Review of Valmont

Valmont (1989)
7/10
no better or worse than Dangerous Liaisons
24 February 2010
Milos Forman's Valmont is ultimately no better and no worse an adaptation of Les Liaisons Dangereuse than Dangerous Liaisons by Stephen Frears which made it into theaters months earlier. Both are entertaining, yet both dip into tedium around the three-quarter point because the web of aristocratic intrigues they are following gets too tangled for a two-hour screen treatment.

"Valmont" occupies a wider canvas which encompasses visual reminders that the privileged central characters live amidst a largely impoverished society. As soon as horse-drawn carriage gallops away from palace or mansion, the squalid reality of the streets of Paris is revealed. Frears's "DL" is able to show the same difference by closing in on relationships such as the intimate master-servant morning rituals that open his film. Forman's "Valmont" humanizes the main characters by toning down their cruelty and blunting their extremes. By contrast, in "DL" Glenn Close plays the Comtesse de Merteuil with a cold reserve that dissolves into hysteria whereas Annette Bening in "V" exudes a high-wattage, tightly controlled gaiety which remains more or less constant throughout. Colin Firth's Valmont is more dashing and virile than John Malkovich's, but his performance lacks the corrupt menace which Malkovich provides in overly strong doses. Firth's seduction of the young Cecile (Fairuza Balk), is brilliantly conceived, staged and performed. Meg Tilly as Mme. De Tourvel has a simplicity and vulnerability that eluded Michelle Pfeiffer in DL, and Tilly doesn't strain for effects.

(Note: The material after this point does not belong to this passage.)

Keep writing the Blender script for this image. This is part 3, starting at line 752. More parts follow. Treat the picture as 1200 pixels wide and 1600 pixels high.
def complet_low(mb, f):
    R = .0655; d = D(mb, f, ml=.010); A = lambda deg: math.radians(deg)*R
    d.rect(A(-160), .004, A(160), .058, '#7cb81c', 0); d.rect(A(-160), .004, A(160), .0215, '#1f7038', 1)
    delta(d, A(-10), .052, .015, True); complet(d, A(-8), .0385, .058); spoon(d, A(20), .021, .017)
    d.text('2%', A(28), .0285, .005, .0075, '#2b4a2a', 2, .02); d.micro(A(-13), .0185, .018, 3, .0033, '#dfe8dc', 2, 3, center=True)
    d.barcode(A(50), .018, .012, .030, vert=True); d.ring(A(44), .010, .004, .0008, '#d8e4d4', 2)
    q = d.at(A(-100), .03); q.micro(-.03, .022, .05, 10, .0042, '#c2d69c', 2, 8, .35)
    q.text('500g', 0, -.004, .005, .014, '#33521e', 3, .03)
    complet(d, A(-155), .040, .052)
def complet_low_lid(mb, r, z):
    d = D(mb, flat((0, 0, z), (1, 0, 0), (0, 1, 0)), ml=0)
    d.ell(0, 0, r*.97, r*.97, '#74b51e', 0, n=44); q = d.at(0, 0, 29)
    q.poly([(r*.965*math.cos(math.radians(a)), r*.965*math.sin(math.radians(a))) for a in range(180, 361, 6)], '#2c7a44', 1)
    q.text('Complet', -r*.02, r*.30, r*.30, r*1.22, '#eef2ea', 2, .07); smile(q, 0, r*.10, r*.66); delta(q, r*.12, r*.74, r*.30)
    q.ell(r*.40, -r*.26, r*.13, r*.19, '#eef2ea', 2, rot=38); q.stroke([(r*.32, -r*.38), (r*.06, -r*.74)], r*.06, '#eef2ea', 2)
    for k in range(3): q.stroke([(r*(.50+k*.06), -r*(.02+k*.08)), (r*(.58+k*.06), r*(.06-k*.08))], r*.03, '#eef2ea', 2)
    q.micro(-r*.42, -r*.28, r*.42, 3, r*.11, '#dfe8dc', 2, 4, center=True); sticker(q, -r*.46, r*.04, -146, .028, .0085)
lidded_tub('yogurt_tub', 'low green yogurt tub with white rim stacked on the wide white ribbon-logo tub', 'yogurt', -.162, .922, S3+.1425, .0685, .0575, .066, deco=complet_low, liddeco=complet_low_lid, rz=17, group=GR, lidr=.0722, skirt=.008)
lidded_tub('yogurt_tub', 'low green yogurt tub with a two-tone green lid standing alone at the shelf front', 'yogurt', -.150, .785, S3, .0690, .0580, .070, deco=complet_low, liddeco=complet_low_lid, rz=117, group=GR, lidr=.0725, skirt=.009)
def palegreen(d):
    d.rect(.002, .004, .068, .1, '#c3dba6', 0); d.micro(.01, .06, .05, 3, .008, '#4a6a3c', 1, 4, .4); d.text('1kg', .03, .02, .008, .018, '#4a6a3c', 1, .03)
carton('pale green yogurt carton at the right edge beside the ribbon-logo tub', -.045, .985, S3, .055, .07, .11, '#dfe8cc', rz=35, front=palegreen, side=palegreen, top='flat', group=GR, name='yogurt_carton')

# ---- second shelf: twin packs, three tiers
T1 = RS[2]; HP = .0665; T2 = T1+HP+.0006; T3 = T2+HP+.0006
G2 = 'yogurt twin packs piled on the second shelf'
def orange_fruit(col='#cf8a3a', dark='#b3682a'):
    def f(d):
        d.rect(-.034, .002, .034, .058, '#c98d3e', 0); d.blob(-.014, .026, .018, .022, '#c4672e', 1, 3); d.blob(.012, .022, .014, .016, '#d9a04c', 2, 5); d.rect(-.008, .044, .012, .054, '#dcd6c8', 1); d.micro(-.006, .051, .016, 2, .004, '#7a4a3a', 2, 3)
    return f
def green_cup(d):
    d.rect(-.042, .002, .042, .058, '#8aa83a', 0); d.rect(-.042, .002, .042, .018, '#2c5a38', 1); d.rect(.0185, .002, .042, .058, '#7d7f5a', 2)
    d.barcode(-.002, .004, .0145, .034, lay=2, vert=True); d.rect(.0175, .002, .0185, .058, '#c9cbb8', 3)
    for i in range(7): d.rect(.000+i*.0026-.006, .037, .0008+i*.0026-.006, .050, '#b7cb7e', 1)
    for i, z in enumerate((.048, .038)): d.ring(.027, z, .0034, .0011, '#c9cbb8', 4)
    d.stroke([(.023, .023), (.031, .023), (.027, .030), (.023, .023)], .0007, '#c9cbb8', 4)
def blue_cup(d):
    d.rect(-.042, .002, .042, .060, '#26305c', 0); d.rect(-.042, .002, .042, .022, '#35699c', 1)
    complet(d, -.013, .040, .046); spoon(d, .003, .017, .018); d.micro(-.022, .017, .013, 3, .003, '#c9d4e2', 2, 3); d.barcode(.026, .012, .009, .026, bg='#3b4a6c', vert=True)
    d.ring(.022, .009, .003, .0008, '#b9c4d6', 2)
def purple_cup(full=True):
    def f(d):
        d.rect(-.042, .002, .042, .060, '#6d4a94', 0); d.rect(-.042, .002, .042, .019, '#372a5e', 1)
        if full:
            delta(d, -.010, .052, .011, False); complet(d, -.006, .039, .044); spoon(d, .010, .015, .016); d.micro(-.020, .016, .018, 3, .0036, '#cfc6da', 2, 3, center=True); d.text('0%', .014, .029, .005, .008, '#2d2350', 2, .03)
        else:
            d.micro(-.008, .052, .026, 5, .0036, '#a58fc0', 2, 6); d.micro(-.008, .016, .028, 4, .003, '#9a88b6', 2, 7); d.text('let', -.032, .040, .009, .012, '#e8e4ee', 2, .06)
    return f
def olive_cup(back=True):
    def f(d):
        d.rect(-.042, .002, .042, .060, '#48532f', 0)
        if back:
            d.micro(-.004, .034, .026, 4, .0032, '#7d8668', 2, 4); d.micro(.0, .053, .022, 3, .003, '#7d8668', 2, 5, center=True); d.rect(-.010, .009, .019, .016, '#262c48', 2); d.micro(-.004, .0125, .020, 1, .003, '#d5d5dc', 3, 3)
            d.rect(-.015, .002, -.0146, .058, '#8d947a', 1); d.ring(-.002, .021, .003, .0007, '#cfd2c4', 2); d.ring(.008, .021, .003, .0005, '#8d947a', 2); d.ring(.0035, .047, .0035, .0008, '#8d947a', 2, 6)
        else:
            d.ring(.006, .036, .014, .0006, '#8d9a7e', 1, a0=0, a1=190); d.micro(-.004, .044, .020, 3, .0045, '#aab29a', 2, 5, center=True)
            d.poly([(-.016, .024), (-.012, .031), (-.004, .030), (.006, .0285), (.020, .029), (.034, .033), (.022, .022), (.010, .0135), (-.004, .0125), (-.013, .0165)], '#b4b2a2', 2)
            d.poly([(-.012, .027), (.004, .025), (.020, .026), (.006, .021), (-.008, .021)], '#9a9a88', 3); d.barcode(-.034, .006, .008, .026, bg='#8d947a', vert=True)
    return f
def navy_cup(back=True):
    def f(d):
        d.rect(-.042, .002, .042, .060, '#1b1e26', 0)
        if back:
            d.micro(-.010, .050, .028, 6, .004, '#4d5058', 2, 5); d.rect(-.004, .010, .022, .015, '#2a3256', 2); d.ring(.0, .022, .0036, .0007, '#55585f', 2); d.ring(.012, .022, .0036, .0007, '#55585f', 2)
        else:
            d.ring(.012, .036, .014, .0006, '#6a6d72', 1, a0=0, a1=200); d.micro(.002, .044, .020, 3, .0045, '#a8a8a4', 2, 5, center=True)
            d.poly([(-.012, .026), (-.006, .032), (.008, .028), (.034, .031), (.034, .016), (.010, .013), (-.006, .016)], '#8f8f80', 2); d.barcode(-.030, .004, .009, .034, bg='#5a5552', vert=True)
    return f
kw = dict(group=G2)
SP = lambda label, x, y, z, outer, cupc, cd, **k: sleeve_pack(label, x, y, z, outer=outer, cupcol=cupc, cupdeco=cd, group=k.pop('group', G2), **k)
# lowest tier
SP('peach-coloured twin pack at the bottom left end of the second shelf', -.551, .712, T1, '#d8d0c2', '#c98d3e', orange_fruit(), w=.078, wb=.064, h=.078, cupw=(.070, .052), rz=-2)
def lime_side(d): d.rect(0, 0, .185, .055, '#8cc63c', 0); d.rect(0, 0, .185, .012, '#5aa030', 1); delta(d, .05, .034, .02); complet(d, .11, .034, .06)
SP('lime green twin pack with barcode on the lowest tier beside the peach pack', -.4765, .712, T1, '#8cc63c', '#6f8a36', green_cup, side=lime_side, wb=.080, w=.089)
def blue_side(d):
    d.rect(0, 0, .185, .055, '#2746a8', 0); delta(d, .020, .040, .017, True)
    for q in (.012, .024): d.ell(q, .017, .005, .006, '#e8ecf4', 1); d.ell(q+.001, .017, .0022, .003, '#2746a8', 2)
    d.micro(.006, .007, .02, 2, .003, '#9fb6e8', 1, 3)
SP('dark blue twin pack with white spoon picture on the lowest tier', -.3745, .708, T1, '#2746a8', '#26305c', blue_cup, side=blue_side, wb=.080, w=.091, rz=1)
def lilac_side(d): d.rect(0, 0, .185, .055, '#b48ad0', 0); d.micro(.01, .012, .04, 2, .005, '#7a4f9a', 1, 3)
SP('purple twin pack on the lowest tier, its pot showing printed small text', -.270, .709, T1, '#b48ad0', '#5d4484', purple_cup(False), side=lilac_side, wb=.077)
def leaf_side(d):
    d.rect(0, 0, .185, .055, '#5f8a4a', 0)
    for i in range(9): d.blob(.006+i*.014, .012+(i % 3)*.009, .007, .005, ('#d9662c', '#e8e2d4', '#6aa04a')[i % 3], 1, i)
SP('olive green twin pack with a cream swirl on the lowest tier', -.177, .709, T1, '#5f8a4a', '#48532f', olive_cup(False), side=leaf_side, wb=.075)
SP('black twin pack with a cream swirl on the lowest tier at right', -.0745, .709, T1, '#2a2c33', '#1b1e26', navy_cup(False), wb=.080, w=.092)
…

She and Firth are also a better physical match, and the development of their relationship makes more sense here. Henry Thomas as the music tutor in love with young Cecile has much more screen time than Keanu Reeves in DL, which is all for the better because he has the acting chops to pull it off – a 17-year-old with more principles and purity than all of the adults in his orbit combined. Whereas "Valmont" is a diffuse and leisurely satire, DL is a highly stylized tragedy.